Zoë's songwriting is noted for its propensity for both seeking and finding joy in the midst of hard times, and that credo has never been clearer than on Small Brown Birds, which focuses on a common theme of rebirth and hope. Zoë's charming brand of compassion, honesty and wit are in evidence throughout this new collection of 10 originals and two covers. The album's bookends are chummy songs of welcome (Answer The Knock At The Door and Won't You Come On In?), both deserving of wider currency; Back Door Key then extends the theme of welcome, this time to a former lover (on whose departure the small brown birds, but evidently not the yellow warbler, also left).
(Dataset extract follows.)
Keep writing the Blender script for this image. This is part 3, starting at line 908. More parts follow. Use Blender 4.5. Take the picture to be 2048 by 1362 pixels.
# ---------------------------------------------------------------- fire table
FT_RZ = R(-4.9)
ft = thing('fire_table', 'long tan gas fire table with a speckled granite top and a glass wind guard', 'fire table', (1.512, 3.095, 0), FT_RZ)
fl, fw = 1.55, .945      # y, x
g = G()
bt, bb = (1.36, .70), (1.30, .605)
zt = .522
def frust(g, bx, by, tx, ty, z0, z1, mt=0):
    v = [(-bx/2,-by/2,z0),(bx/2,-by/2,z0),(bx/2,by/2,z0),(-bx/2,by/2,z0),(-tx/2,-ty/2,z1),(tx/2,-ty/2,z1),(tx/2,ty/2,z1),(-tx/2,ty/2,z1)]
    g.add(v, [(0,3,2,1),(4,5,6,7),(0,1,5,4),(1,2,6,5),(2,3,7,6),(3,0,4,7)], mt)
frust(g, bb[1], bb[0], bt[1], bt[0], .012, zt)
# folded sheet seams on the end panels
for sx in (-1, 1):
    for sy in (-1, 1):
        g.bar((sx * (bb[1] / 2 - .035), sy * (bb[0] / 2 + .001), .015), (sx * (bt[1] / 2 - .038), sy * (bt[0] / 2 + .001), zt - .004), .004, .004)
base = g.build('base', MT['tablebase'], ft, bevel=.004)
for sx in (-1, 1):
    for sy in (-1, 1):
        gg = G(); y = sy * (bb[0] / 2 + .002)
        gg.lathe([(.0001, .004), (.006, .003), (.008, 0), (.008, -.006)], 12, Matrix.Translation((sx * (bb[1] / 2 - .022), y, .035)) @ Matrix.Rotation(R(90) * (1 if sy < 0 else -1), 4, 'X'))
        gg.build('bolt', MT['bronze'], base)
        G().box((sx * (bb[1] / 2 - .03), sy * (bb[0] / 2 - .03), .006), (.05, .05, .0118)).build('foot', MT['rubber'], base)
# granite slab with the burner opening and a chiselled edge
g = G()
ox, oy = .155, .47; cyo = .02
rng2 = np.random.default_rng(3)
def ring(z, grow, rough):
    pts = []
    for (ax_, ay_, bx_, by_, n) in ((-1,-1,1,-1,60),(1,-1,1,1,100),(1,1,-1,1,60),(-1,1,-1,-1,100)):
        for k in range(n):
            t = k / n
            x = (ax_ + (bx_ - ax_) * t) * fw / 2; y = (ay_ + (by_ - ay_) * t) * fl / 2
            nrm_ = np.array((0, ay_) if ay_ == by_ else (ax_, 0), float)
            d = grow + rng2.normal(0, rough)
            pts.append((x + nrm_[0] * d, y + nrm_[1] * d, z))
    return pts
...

There's a distinct Appalachian feel to the darker - but eventually ripe with promise - February Thunder; here, as on the delicate but bleak Snow On The Junkyard, Zoë's clear, direct vocal style comes into its own. One Damn Thing is a justified (if reluctantly resigned) rant whose mode of expression kinda recalls Peggy Seeger - as in its own way does the gospel-inflected Speak True. Highlight track The Day The President Sang Amazing Grace - recently covered by Joan Baez on her latest album - is a powerful reminiscence of Obama's eulogy for those slain in the 2015 AME church shooting in Charleston. And the album's non-originals - the Red Clay Ramblers' shanty-like Queen Of Skye and Paul McCartney's Blackbird - come off particularly well too, the latter conveniently followed by the chirpy little instrumental title track. The only relative miscalculation (and a minor one at that in my view) might be considered the inclusion of Zoë's vaudeville-styled critique-cum-party-piece Zillionaire, which despite some suitably exuberant supporting playing doesn't quite fit with the tone of the rest of the album, even as an appetiser for the warmly inclusive finale.

The album is really nicely packaged too, by the way, with attractive artwork and design. So if you've not yet come across Zoë, then here and now's a good time and place to start.